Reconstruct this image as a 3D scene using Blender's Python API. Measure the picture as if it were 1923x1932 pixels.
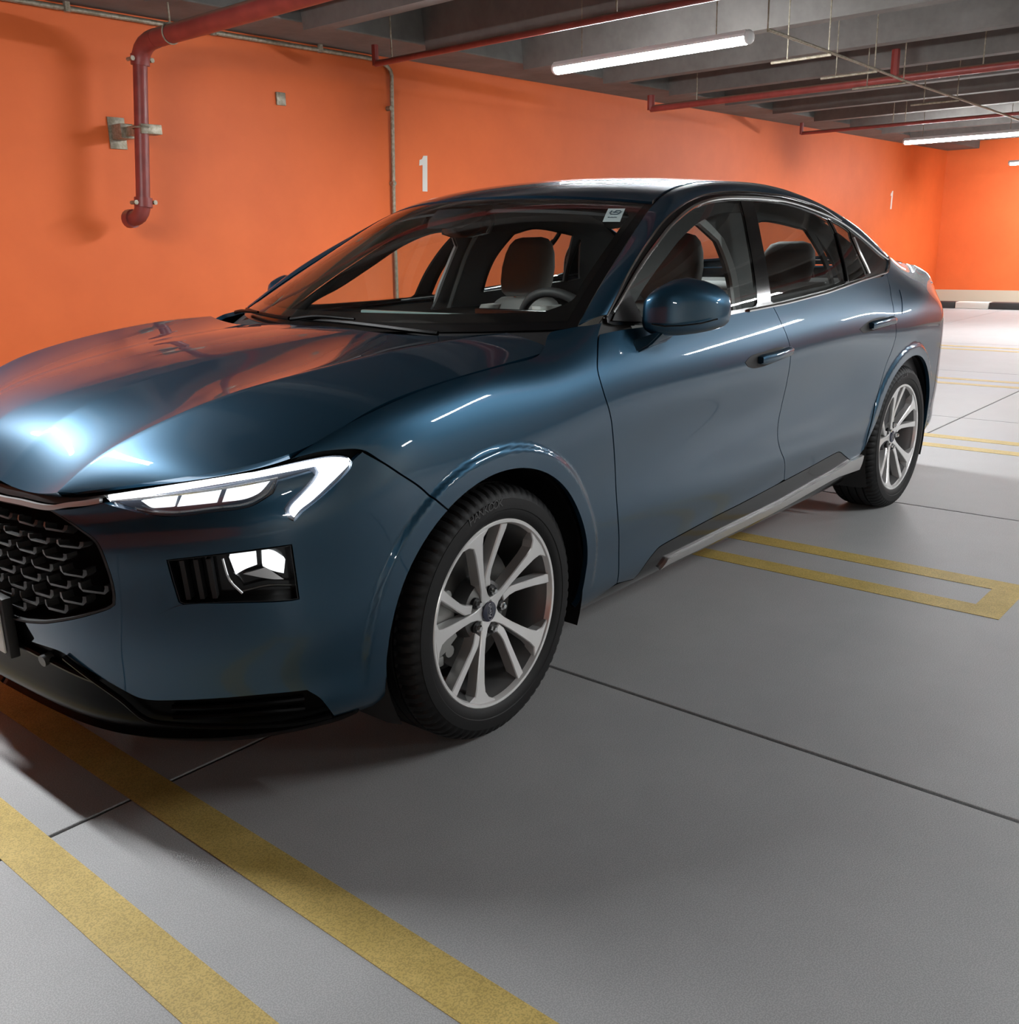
import bpy, bmesh, math, random
import numpy as np
from mathutils import Vector, Matrix
from mathutils.geometry import delaunay_2d_cdt
random.seed(4)
for o in list(bpy.data.objects): bpy.data.objects.remove(o, do_unlink=True)
SC = bpy.context.scene; COL = SC.collection
# ---------------------------------------------------------------- camera, world, exposure
W_PX, F_PX = 1923.0, 1834.7
cam_d = bpy.data.cameras.new('camera'); cam = bpy.data.objects.new('camera', cam_d); COL.objects.link(cam); SC.camera = cam
cam_d.sensor_fit = 'HORIZONTAL'; cam_d.sensor_width = 36.0; cam_d.lens = F_PX/W_PX*36.0; cam_d.clip_end = 200; cam_d.clip_start = .05
def cam_matrix(loc, yaw, pitch, roll):
    y, p, r = map(math.radians, (yaw, pitch, roll))
    f = Vector((math.sin(y)*math.cos(p), math.cos(y)*math.cos(p), math.sin(p))); rt = Vector((math.cos(y), -math.sin(y), 0)); up = rt.cross(f)
    r2 = math.cos(r)*rt+math.sin(r)*up; u2 = -math.sin(r)*rt+math.cos(r)*up
    m = Matrix((r2, u2, -f)).transposed().to_4x4(); m.translation = loc
    return m
cam.matrix_world = cam_matrix((-1.7934, -2.5242, 1.2914), 48.8927, -15.4929, -1.2437)
world = bpy.data.worlds.new('world'); SC.world = world; world.use_nodes = True
world.node_tree.nodes['Background'].inputs[0].default_value = (.55, .62, .75, 1); world.node_tree.nodes['Background'].inputs[1].default_value = .05
SC.view_settings.view_transform = 'Standard'; SC.view_settings.look = 'None'; SC.view_settings.gamma = 1; SC.view_settings.use_curve_mapping = False
SC.view_settings.exposure = 0.96
LAMP_POWER = 140.0
SC.cycles.max_bounces = 4; SC.cycles.diffuse_bounces = 2; SC.cycles.glossy_bounces = 3; SC.cycles.transmission_bounces = 2; SC.cycles.transparent_max_bounces = 12; SC.cycles.caustics_reflective = False; SC.cycles.caustics_refractive = False
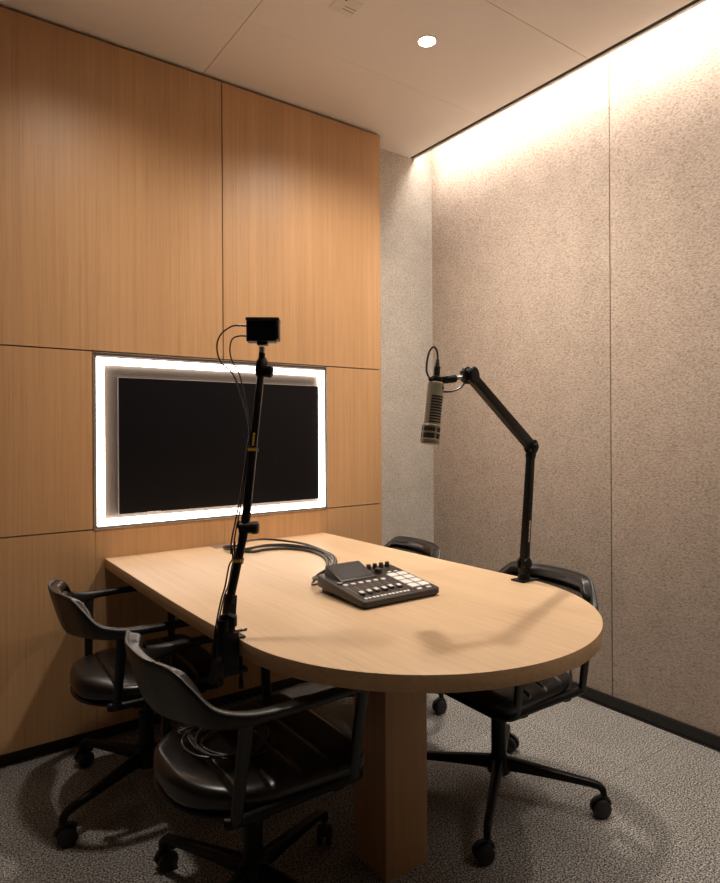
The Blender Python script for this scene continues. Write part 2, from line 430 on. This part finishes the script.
        rings.append(ring)
    MB().loft(rings).build('arm_loop', 'shell', root, angle=55)
    # back cushion, channelled, on the inner side of the shell
    i0, i1 = 6*6-2, len(A)-1-6*6+2
    rings = []
    for i in range(i0, i1+1):
        d = (A[i+1]-A[i-1]).normalized(); n = V((-d.y, d.x, 0)); zt, zb, w = B[i]
        e = min((i-i0), (i1-i))/5; k = 1 if e >= 1 else math.sqrt(max(0, 1-(1-e)**2))*.88+.12
        zt2, zb2 = zt-.006, zb-.004
        if k < 1: mid = (zt2+zb2)/2; zt2, zb2 = mid+(zt2-mid)*(.75+.25*k), mid+(zb2-mid)*(.75+.25*k)
        lean = (zt-zb-.025)*.36; ring = []; m = 34
        for j in range(m+1):
            f = j/m; z = zt2+(zb2-zt2)*f
            ed = min(f, 1-f)/.07; pr = 1 if ed >= 1 else math.sqrt(1-(1-ed)**2)
            gr = max(math.exp(-((f-c)/.028)**2) for c in (.30, .62))
            bulge = 0.85+.15*abs(math.sin(PI*(f*3.1)))
            off = w/2-.003+.025*k*pr*bulge-.015*gr*k
            ring.append(A[i]-n*(-1)*0+(-n if (n.x < 0) else n)*0+n*0+V((0,0,z))+(-n)*(-1)*0+nin(A[i], n)*off+nin(A[i], n)*(-lean*((z-zt)/(zt-zb)))*(-1 if nin(A[i], n).dot(n) < 0 else 1)*(-1))
        for f in (.95, .7, .5, .3, .05):
            z = zt2+(zb2-zt2)*f
            ring.append(A[i]+V((0,0,z))+nin(A[i], n)*(w/2-.004)+nin(A[i], n)*(-lean*((z-zt)/(zt-zb)))*(-1 if nin(A[i], n).dot(n) < 0 else 1)*(-1))
        rings.append(ring)
    MB().loft(rings).build('back_cushion', 'leather', root, angle=60)
    # posts
    def post(p0, p1, w0, w1):
        P = cr([p0, V(p0).lerp(V(p1), .5)+V((0,0,0)), p1], 4); rings = []
        for i, p in enumerate(P):
            f = i/(len(P)-1); w = w0+(w1-w0)*f; ring = []
            if i == 0: w *= 1.25
            for j in range(12):
                t = 2*PI*j/12; cx, sx = math.cos(t), math.sin(t)
                ring.append(p+V((w/2*math.copysign(abs(cx)**.6, cx), .0085*math.copysign(abs(sx)**.6, sx), 0)))
            rings.append(ring)
        return MB().loft(rings)
    for s in (-1, 1):
        post((-.138, s*.262, .640), (-.148, s*.224, .400), .034, .026).build('rear_post', 'shell', root, angle=50)
        post((.168, s*.262, .640), (.158, s*.224, .400), .030, .028).build('front_post', 'shell', root, angle=50)
    return root
def nin(p, n):
    # the normal that points towards the sitter
    return n if n.dot(V((-p.x+.05, -p.y, 0))) > 0 else -n
chair = make_chair()
G = 'black leather armchairs on castors around the table'
def put(o, x, y, rz, leg_turn, label):
    o.location = (x, y, 0); o.rotation_euler = (0, 0, rz); tag(o, label, 'chair', G)
    for ch in o.children:      # the star base swivels on its own
        if ch.name.startswith('base_leg'): ch.rotation_euler = (0, 0, leg_turn-rz-PI/4)
    return o
spots = [(.663, 2.217, R_, T_, L_) for R_, T_, L_ in [(math.radians(-2), math.radians(27), 'black leather swivel armchair nearest the wood wall, on the left side of the table')]]
spots += [(.712, 1.478, math.radians(0), math.radians(24), 'black leather swivel armchair in the foreground with a coiled cable on its seat'),
          (1.61, 2.20, math.radians(173), math.radians(-27), 'black leather swivel armchair in the far corner, its top just showing behind the mixing console'),
          (1.62, 1.457, math.radians(178), math.radians(-54), 'black leather swivel armchair behind the microphone arm at the rounded table end')]
extra = [chair]+[copy_tree(chair) for _ in range(3)]
for o, s in zip(extra, spots): put(o, *s)

# ------------------------------------------------------------------ console
cx0, cy0, cw, cd = 1.035, 1.430, .292, .262
con = empty('mixing_console', (cx0, cy0, TZ), math.radians(-1)); tag(con, 'black audio mixing console with faders and white pads lying on the table', 'mixing console')
def ztop(y): return .024+.030*y/cd
def rrz(x0, y0, x1, y1, r, zf, n=5): return [V((x, y, zf(y))) for x, y in rr(x0, y0, x1, y1, r, n)]
b = MB(); b.loft([rrz(.006, .004, cw-.006, cd-.004, .012, lambda y: .003+.014*max(0, y)/cd), rrz(0, 0, cw, cd, .014, lambda y: .009+.012*max(0, y)/cd), rrz(0, 0, cw, cd, .014, lambda y: ztop(y)-.003), rrz(.003, .003, cw-.003, cd-.003, .012, ztop)])
b.box((.015, .19, .0), (.277, cd-.012, .03)); b.box((.015, .012, 0), (.277, .03, .01))
b.build('body', 'console', con, bevel=.0008)
def slab(x0, y0, x1, y1, h, name, mat, par=con, base=0.0002, r=.002):
    R0 = [V((x, y, ztop(y)+base)) for x, y in rr(x0, y0, x1, y1, r, 3)]
    R1 = [V((x, y, ztop(y)+base+h)) for x, y in rr(x0+.0006, y0+.0006, x1-.0006, y1-.0006, r, 3)]
    return MB().loft([R0, R1]).build(name, mat, par)
# tilted display unit
dx0, dx1, dy0, dy1 = .030, .165, .162, .258
b = MB().add([(dx0,dy0,ztop(dy0)), (dx1,dy0,ztop(dy0)), (dx1,dy1,ztop(dy1)), (dx0,dy1,ztop(dy1)), (dx0+.003,dy0+.002,ztop(dy0)+.004), (dx1-.003,dy0+.002,ztop(dy0)+.004), (dx1-.003,dy1,ztop(dy1)+.027), (dx0+.003,dy1,ztop(dy1)+.027)],
             [(0,3,2,1),(4,5,6,7),(0,1,5,4),(1,2,6,5),(2,3,7,6),(3,0,4,7)])
hood_ = b.build('display_hood', 'console', con, bevel=.001)
def dz(y): return ztop(dy0)+.004+(ztop(dy1)+.027-ztop(dy0)-.004)*(y-dy0-.002)/(dy1-dy0-.002)
MB().loft([[V((x, y, dz(y)+.0003)) for x, y in rr(dx0+.009, dy0+.010, dx1-.009, dy1-.008, .002, 3)], [V((x, y, dz(y)+.001)) for x, y in rr(dx0+.009, dy0+.010, dx1-.009, dy1-.008, .002, 3)]]).build('display', 'console_scr', hood_)
for i in range(6):
    x = .030+i*.0285
    slab(x-.008, .132, x+.008, .144, .0025, 'channel_button', 'pad', r=.004)
    slab(x-.0015, .040, x+.0015, .122, .0003, 'fader_slot', 'black', r=.001)
    for k in range(6): slab(x+.0045, .052+k*.013, x+.0075, .0526+k*.013, .0003, 'level_mark', 'print_w', r=.0002)
    slab(x-.0075, .036, x-.0045, .124, .0004, 'fader_scale', 'steel', r=.0008)
    fy = .050+[.0,.002,.006,.004,.010,.006][i]
    cap = MB().beam((x, fy-.010, ztop(fy)+.0035), (x, fy+.010, ztop(fy)+.0058), .013, .006).build('fader_cap', 'console', con, bevel=.0015)
    MB().beam((x, fy-.005, ztop(fy)+.0068), (x, fy+.0095, ztop(fy)+.0092), .0125, .0028).build('cap_line', 'pad', cap)
    for dx_ in (-.0065, .0065): slab(x+dx_-.0050, .016, x+dx_+.0050, .025, .0018, 'mute_button', 'pad', r=.0015)
for i in range(2):
    for j in range(4):
        slab(.206+i*.039, .035+j*.035, .240+i*.039, .064+j*.035, .003, 'sound_pad', 'pad', r=.003)
    slab(.213+i*.037, .014, .231+i*.037, .024, .002, 'bank_button', 'pad', r=.002)
    slab(.226+i*.026, .182, .240+i*.026, .188, .0018, 'menu_button', 'pad', r=.0015)
for i in range(4):
    x = .186+i*.0255; y = .236
    MB().lathe((x, y, ztop(y)), (x, y, ztop(y)+.017), [(0,.0085), (.5,.0075), (.95,.0075), (1,.006)]).build('headphone_knob', 'console', con)
MB().lathe((.197, .198, ztop(.198)), (.197, .198, ztop(.198)+.014), [(0,.0135), (.2,.0135), (.25,.012), (.92,.012), (1,.0105)]).build('main_knob', 'console', con)
MB().lathe((.022, .158, ztop(.158)), (.022, .158, ztop(.158)+.004), [(0,.0095), (.8,.0095), (1,.008)]).build('record_button', 'steel', con)

# ------------------------------------------------------------------ microphone boom arm
ma = empty('boom_stand', (1.668, 1.393, TZ)); tag(ma, 'tall black jointed boom arm clamped to the right table edge, holding the microphone', 'boom stand')
O = V(ma.location)
def bld(b, name, mat, par, org, **k): return rel(b, org).build(name, mat, par, **k)
piv, elb, hd = V((1.679, 1.392, .800)), V((1.708, 1.384, 1.195)), V((1.352, 1.320, 1.415))
side = V((.80, -.60, 0))    # roughly the horizontal axis of the joints
b = MB(); b.box((1.645, 1.368, TZ+.0003), (1.728, 1.422, TZ+.006)); b.box((1.7125, 1.376, TZ-.075), (1.728, 1.414, TZ+.006)); b.box((1.640, 1.378, TZ-.077), (1.728, 1.412, TZ-.067))
cl_ = bld(b, 'table_clamp', 'metal', ma, O, bevel=.002)
b = MB(); b.cyl((1.662, 1.395, TZ-.105), (1.662, 1.395, TZ-.047), .0045, n=12); b.cyl((1.662, 1.395, TZ-.051), (1.662, 1.395, TZ-.047), .016); b.beam((1.662, 1.375, TZ-.105), (1.662, 1.415, TZ-.105), .010, .012)
bld(b, 'clamp_screw', 'metal', cl_, O)
b = MB(); b.lathe((1.678, 1.393, TZ+.006), (1.678, 1.393, TZ+.045), [(0,.021), (.35,.019), (.5,.016), (1,.018)])
ax = (elb-piv).normalized(); ax2 = (hd-elb).normalized()
jn = ax.cross(ax2).normalized()
for s in (-1, 1): b.lathe(piv+jn*s*.009, piv+jn*s*.018, [(0,.023), (.6,.023), (1,.019)])
b.beam(piv-V((0,0,.035)), piv+V((0,0,.012)), .022, .034)
bld(b, 'base_joint', 'metal', ma, O, bevel=.001)
b = MB(); b.beam(piv, elb, .024, .030, .022, .026, up=jn.cross(ax))
lo = bld(b, 'lower_arm', 'metal', ma, O, bevel=.004)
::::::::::
[Written instruction]: Extract all lines of the records above that include "Blender".

[Reply to the exercise]:
Reconstruct this image as a 3D scene using Blender's Python API. Measure the picture as if it were 1923x1932 pixels.
The Blender Python script for this scene continues. Write part 2, from line 430 on. This part finishes the script.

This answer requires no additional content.